Bantuan Hukum Bisa Diperoleh Masyarakat Pencari Keadilan
Setelah dicermati dan dipahami uraian
tentang definisi bantuan hukum, dasar hukum, tujuan, dan hak orang yang
mencari bantuan hukum demi keadilan sudah sangat jelas, bahwa bisa
disimpulkan hak orang pencari keadilan telah diakomodir secara legalitas
dalam peraturan yang berlaku di Indonesia, hanya saja masyarakat mampu
apa tidak dalam mencari hak-hak yang sudah disediakan tersebut.
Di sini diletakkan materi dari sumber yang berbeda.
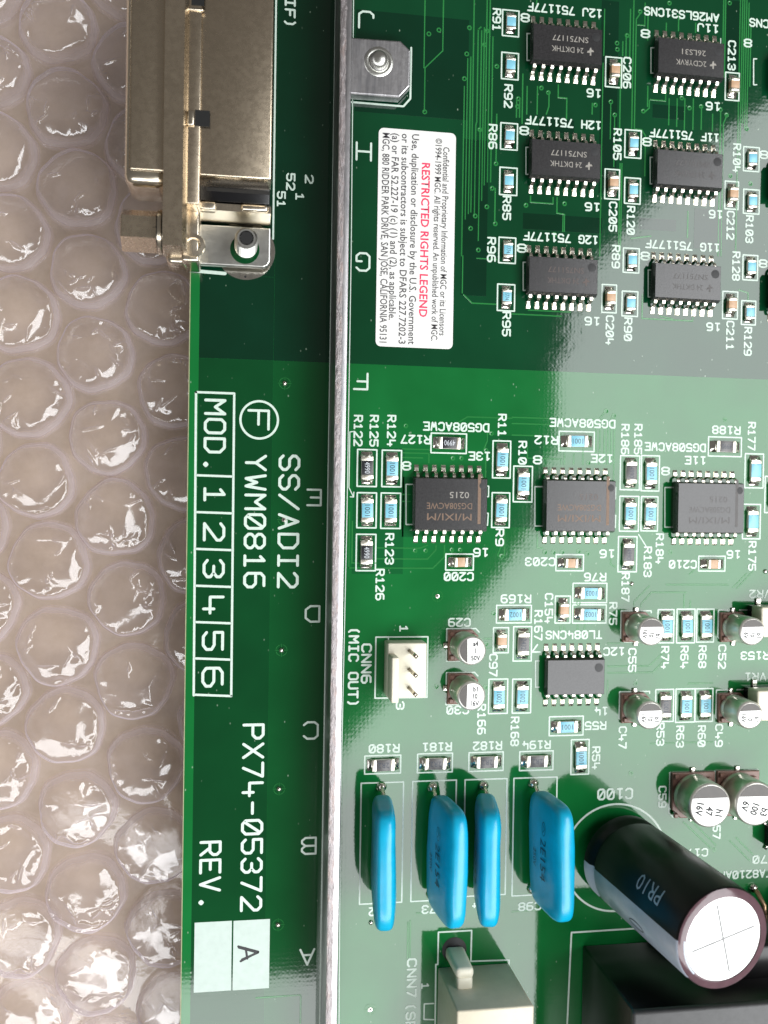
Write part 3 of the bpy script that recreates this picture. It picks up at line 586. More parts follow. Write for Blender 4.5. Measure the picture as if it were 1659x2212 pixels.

Di sini
peran lembaga bantuan hukum (LBH) sangat penting dalam menjalankan
programnya yakni bantuan hukum, bantuan hukum terhadap masyarakat
Indonesia masih belum dikenal secara menyeluruh, terutama
didaerah-daerah terpencil, sosialisasi melalui media yang mudah
dijangkau oleh masyarakat sangat diperlukan. Dengan begitu hak
masyarakat yang tertuang dalam undang-undang di Indonesia khususnya yang
memerlukan bantuan hukum bisa terwujud sesuai harapannya.